▸ **SHORT TASK**: Filter the records for lines holding the string "starts".
**** DATASET EXCERPTS
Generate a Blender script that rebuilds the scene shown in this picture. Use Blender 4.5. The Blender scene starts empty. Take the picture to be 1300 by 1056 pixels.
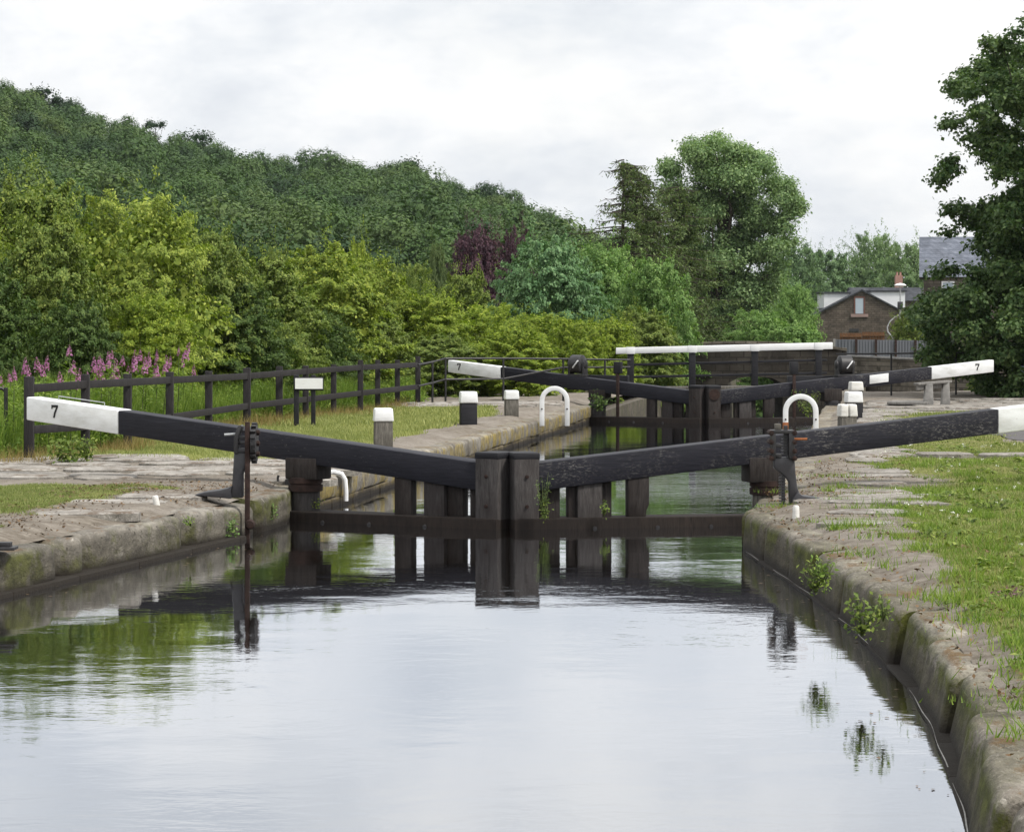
import bpy, bmesh, math, random
import numpy as np
from mathutils import Vector, Matrix, noise as mnoise

random.seed(7)
scene = bpy.context.scene
COL = scene.collection
R = math.radians
F, HC, YH, CX = 3500.0, 2.3, 406.0, 650.0        # focal length in px, eye height, horizon row, centre column
ZQ, ZG = 0.42, 0.45                               # quay top, ground behind it


def P(px, py, z):
    """point at height z seen at a pixel"""
    Y = F * (HC - z) / (py - YH)
    return Vector(((px - CX) / F * Y, Y, z))


def Q(px, py, Y):
    """point at distance Y seen at a pixel"""
    return Vector(((px - CX) / F * Y, Y, HC - (py - YH) * Y / F))


def lerp(a, b, t):
    return a + (b - a) * t


def sstep(a, b, x):
    t = np.clip((np.asarray(x, float) - a) / (b - a), 0, 1)
    return t * t * (3 - 2 * t)


def interp(tab, x):
    xs = [t[0] for t in tab]
    ys = [t[1] for t in tab]
    return np.interp(x, xs, ys)


# ------------------------------------------------------------------ object helpers
def tag(o, label=None, cat=None, group=None, kind=None):
    if label:
        o['label'] = label
    if cat:
        o['category'] = cat
    if group:
        o['group'] = group
    if kind:
        o['kind'] = kind
    return o


def thing(name, label, cat, loc=(0, 0, 0), rotz=0.0, group=None):
    o = bpy.data.objects.new(name, None)
    o.empty_display_size = 0.2
    COL.objects.link(o)
    o.location = loc
    o.rotation_euler = (0, 0, rotz)
    return tag(o, label, cat, group)


def link_mesh(name, me, mat, parent=None):
    o = bpy.data.objects.new(name, me)
    COL.objects.link(o)
    if mat is not None:
        if not me.materials:
            me.materials.append(mat)
        else:
            o.material_slots[0].link = 'OBJECT'
            o.material_slots[0].material = mat
    if parent is not None:
        o.parent = parent
    return o


class MB:
    def __init__(self):
        self.v = []
        self.f = []

    def add(self, vs, fs):
        b = len(self.v)
        self.v += [tuple(p) for p in vs]
        self.f += [tuple(b + i for i in f) for f in fs]
        return self

    def hexa(self, p):
        # p: 8 points, bottom ring 0-3 then top ring 4-7
        return self.add(p, [(3, 2, 1, 0), (4, 5, 6, 7), (0, 1, 5, 4), (1, 2, 6, 5), (2, 3, 7, 6), (3, 0, 4, 7)])

    def box(self, x0, x1, y0, y1, z0, z1):
        return self.hexa([(x0, y0, z0), (x1, y0, z0), (x1, y1, z0), (x0, y1, z0),
                          (x0, y0, z1), (x1, y0, z1), (x1, y1, z1), (x0, y1, z1)])

    def bar(self, a, b, w, h, up=(0, 0, 1)):
        a, b = Vector(a), Vector(b)
        d = (b - a).normalized()
        s = d.cross(Vector(up))
        if s.length < 1e-4:
            s = d.cross(Vector((0, 1, 0)))
        s.normalize()
        u = s.cross(d)
        s *= w / 2
        u *= h / 2
        return self.hexa([a - s - u, a + s - u, b + s - u, b - s - u, a - s + u, a + s + u, b + s + u, b - s + u])

    def prism(self, poly, y0, y1):
        """polygon in x-z pushed from y0 to y1"""
        n = len(poly)
        vs = [(x, y0, z) for x, z in poly] + [(x, y1, z) for x, z in poly]
        fs = [tuple(range(n)), tuple(range(2 * n - 1, n - 1, -1))]
        fs += [(i, i + n, (i + 1) % n + n, (i + 1) % n) for i in range(n)]
        return self.add(vs, fs)

    def tube(self, path, r, n=8, closed=False):
        path = [Vector(p) for p in path]
        m = len(path)
        rr = r if isinstance(r, (list, tuple)) else [r] * m
        rings = []
        ref = Vector((0.13, 0.91, 0.37)).normalized()
        for i, p in enumerate(path):
            d = (path[min(i + 1, m - 1)] - path[max(i - 1, 0)])
            if d.length < 1e-6:
                d = Vector((0, 0, 1))
            d.normalize()
            s = d.cross(ref)
            if s.length < 0.05:
                s = d.cross(Vector((1, 0, 0)))
            s.normalize()
            u = s.cross(d)
            rings.append([p + (s * math.cos(2 * math.pi * k / n) + u * math.sin(2 * math.pi * k / n)) * rr[i] for k in range(n)])
        vs = [v for ring in rings for v in ring]
        fs = []
        for i in range(m - 1):
            for k in range(n):
                a = i * n + k
                b = i * n + (k + 1) % n
                fs.append((a, b, b + n, a + n))
        fs.append(tuple(range(n - 1, -1, -1)))
        fs.append(tuple((m - 1) * n + k for k in range(n)))
        return self.add(vs, fs)

    def lathe(self, prof, c=(0, 0, 0), n=16, axis='z'):
        vs = []
        for r, h in prof:
            for k in range(n):
                a = 2 * math.pi * k / n
                x, y = r * math.cos(a), r * math.sin(a)
                if axis == 'z':
                    p = (c[0] + x, c[1] + y, c[2] + h)
                elif axis == 'x':
                    p = (c[0] + h, c[1] + x, c[2] + y)
                else:
                    p = (c[0] + x, c[1] + h, c[2] + y)
                vs.append(p)
        fs = []
        m = len(prof)
        for i in range(m - 1):
            for k in range(n):
                a, b = i * n + k, i * n + (k + 1) % n
                fs.append((a, b, b + n, a + n))
        fs.append(tuple(range(n - 1, -1, -1)))
        fs.append(tuple((m - 1) * n + k for k in range(n)))
        return self.add(vs, fs)

    def build(self, name, mat, parent=None, bevel=0.0, smooth=False, seg=2, rough=0.0, rscale=3.0):
        me = bpy.data.meshes.new(name)
        me.from_pydata(self.v, [], self.f)
        bm = bmesh.new()
        bm.from_mesh(me)
        bmesh.ops.recalc_face_normals(bm, faces=bm.faces)
        if bevel > 0:
            es = [e for e in bm.edges if len(e.link_faces) == 2 and e.calc_face_angle(0) > 0.4]
            bmesh.ops.bevel(bm, geom=es, offset=bevel, segments=seg, affect='EDGES', profile=0.5, clamp_overlap=True)
        bm.to_mesh(me)
        bm.free()
        if smooth or bevel > 0:
            me.polygons.foreach_set('use_smooth', [True] * len(me.polygons))
            me.set_sharp_from_angle(angle=R(38))
        me.update()
        return link_mesh(name, me, mat, parent)


def quads_mesh(name, V, tint=None, nper=4, smooth=False):
    """V: (N*nper,3) vertices, each run of nper is one face"""
    n = len(V)
    nf = n // nper
    me = bpy.data.meshes.new(name)
    me.vertices.add(n)
    me.vertices.foreach_set('co', np.ascontiguousarray(V, dtype=np.float32).ravel())
    me.loops.add(n)
    me.loops.foreach_set('vertex_index', np.arange(n, dtype=np.int32))
    me.polygons.add(nf)
    me.polygons.foreach_set('loop_start', np.arange(0, n, nper, dtype=np.int32))
    try:
        me.polygons.foreach_set('loop_total', np.full(nf, nper, dtype=np.int32))
    except Exception:
        pass
    if tint is not None:
        at = me.attributes.new('tint', 'FLOAT', 'POINT')
        at.data.foreach_set('value', np.repeat(tint, nper).astype(np.float32))
    me.update(calc_edges=True)
    me.validate()
    return me


def grid_mesh(name, X, Y, Z, attrs=None, smooth=True):
    """X,Y,Z: (n,m) arrays"""
    n, m = X.shape
    V = np.stack([X, Y, Z], -1).reshape(-1, 3)
    idx = np.arange(n * m).reshape(n, m)
    Fq = np.stack([idx[:-1, :-1], idx[1:, :-1], idx[1:, 1:], idx[:-1, 1:]], -1).reshape(-1, 4)
    me = bpy.data.meshes.new(name)
    me.vertices.add(len(V))
    me.vertices.foreach_set('co', V.astype(np.float32).ravel())
    me.loops.add(Fq.size)
    me.loops.foreach_set('vertex_index', Fq.astype(np.int32).ravel())
    me.polygons.add(len(Fq))
    me.polygons.foreach_set('loop_start', np.arange(0, Fq.size, 4, dtype=np.int32))
    try:
        me.polygons.foreach_set('loop_total', np.full(len(Fq), 4, dtype=np.int32))
    except Exception:
        pass
    me.polygons.foreach_set('use_smooth', np.full(len(Fq), smooth, dtype=bool))
    for k, a in (attrs or {}).items():
        at = me.attributes.new(k, 'FLOAT', 'POINT')
        at.data.foreach_set('value', a.astype(np.float32).ravel())
    me.update(calc_edges=True)
    me.validate()
    return me


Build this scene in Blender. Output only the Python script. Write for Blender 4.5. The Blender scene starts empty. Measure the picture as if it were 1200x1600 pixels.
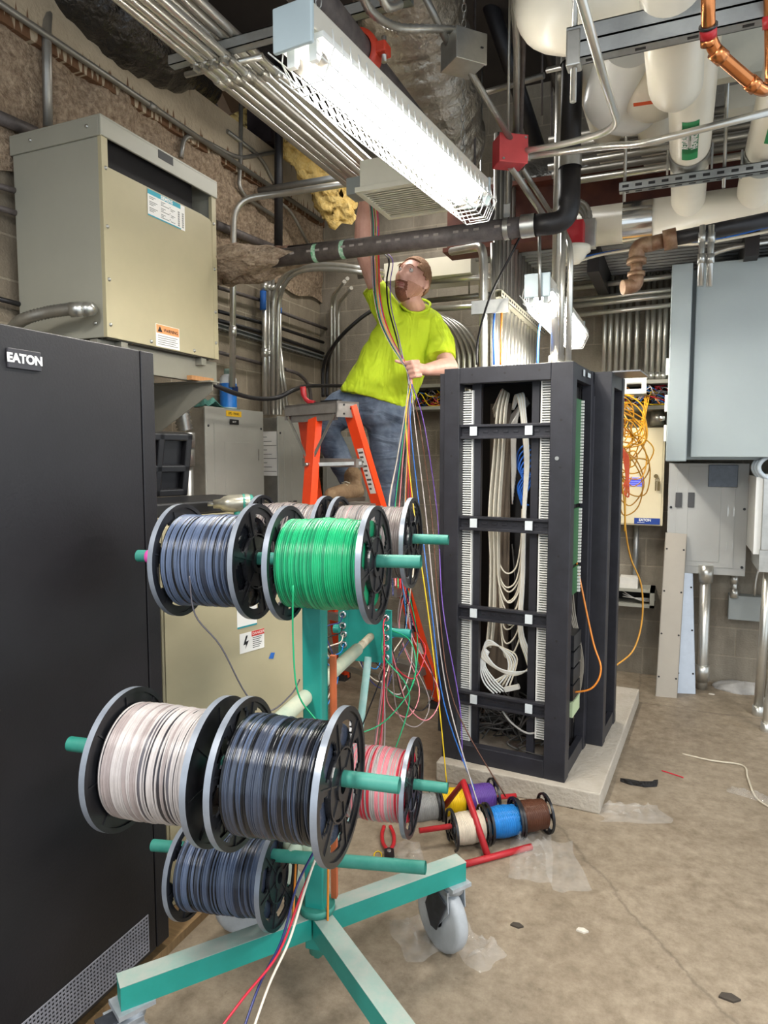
import bpy, math, random
from mathutils import Vector as V, Matrix as Mx, noise
random.seed(7)
sc = bpy.context.scene; col = sc.collection
F = 1080.0; HC = 1.6; YAW = math.radians(23.07); TILT = math.atan(89/F)
RT = V((math.cos(YAW), math.sin(YAW), 0)); FW = V((-math.sin(YAW), math.cos(YAW), 0)); UP = V((0,0,1))
CAM = V((0,0,HC))
AX = FW*math.cos(TILT) - UP*math.sin(TILT); UPC = UP*math.cos(TILT) + FW*math.sin(TILT)
# ---------------------------------------------------------------- camera, sky, exposure
cd = bpy.data.cameras.new('camera'); cam = bpy.data.objects.new('camera', cd); col.objects.link(cam)
cd.sensor_width = 36; cd.sensor_fit = 'AUTO'; cd.lens = F/1600*36; cd.clip_start = .05
cam.matrix_world = Mx.Translation(CAM) @ Mx((RT, UPC, -AX)).transposed().to_4x4()
sc.camera = cam
w = bpy.data.worlds.new('world'); sc.world = w; w.use_nodes = True
bg = w.node_tree.nodes['Background']; bg.inputs[0].default_value = (.80,.90,1,1); bg.inputs[1].default_value = 1.1
sc.view_settings.view_transform = 'Standard'; sc.view_settings.look = 'None'
sc.view_settings.exposure = 0.43; sc.view_settings.gamma = 1; sc.view_settings.use_curve_mapping = False

def area_lamp(name, loc, rot, sx, sy, power, colr=(1,.97,.92)):
    l = bpy.data.lights.new(name, 'AREA'); l.shape = 'RECTANGLE'; l.size = sx; l.size_y = sy; l.energy = power; l.color = colr
    o = bpy.data.objects.new(name, l); col.objects.link(o); o.location = loc; o.rotation_euler = rot; return o
# ---------------------------------------------------------------- pixel -> world
def ray(px, py): return AX + RT*((px-600)/F) + UPC*((800-py)/F)
def P(px, py, d):
    r = ray(px, py); return CAM + r*(d/r.dot(FW))
def PX(px, py, X):
    r = ray(px, py); return CAM + r*((X-CAM.x)/r.x)
def PY(px, py, Y):
    r = ray(px, py); return CAM + r*((Y-CAM.y)/r.y)
def PZ(px, py, z):
    r = ray(px, py); return CAM + r*((z-HC)/r.z)
def CF(l, d, z): return RT*l + FW*d + UP*z
def FR(o, x, y):
    x = V(x).normalized(); y = V(y).normalized(); z = x.cross(y).normalized(); y = z.cross(x)
    return Mx.Translation(V(o)) @ Mx((x,y,z)).transposed().to_4x4()
def RZ(o, deg): return Mx.Translation(V(o)) @ Mx.Rotation(math.radians(deg), 4, 'Z')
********
▸ **SOLUTION TO THIS EXERCISE**:
Generate a Blender script that rebuilds the scene shown in this picture. Use Blender 4.5. The Blender scene starts empty. Take the picture to be 1300 by 1056 pixels.
Build this scene in Blender. Output only the Python script. Write for Blender 4.5. The Blender scene starts empty. Measure the picture as if it were 1200x1600 pixels.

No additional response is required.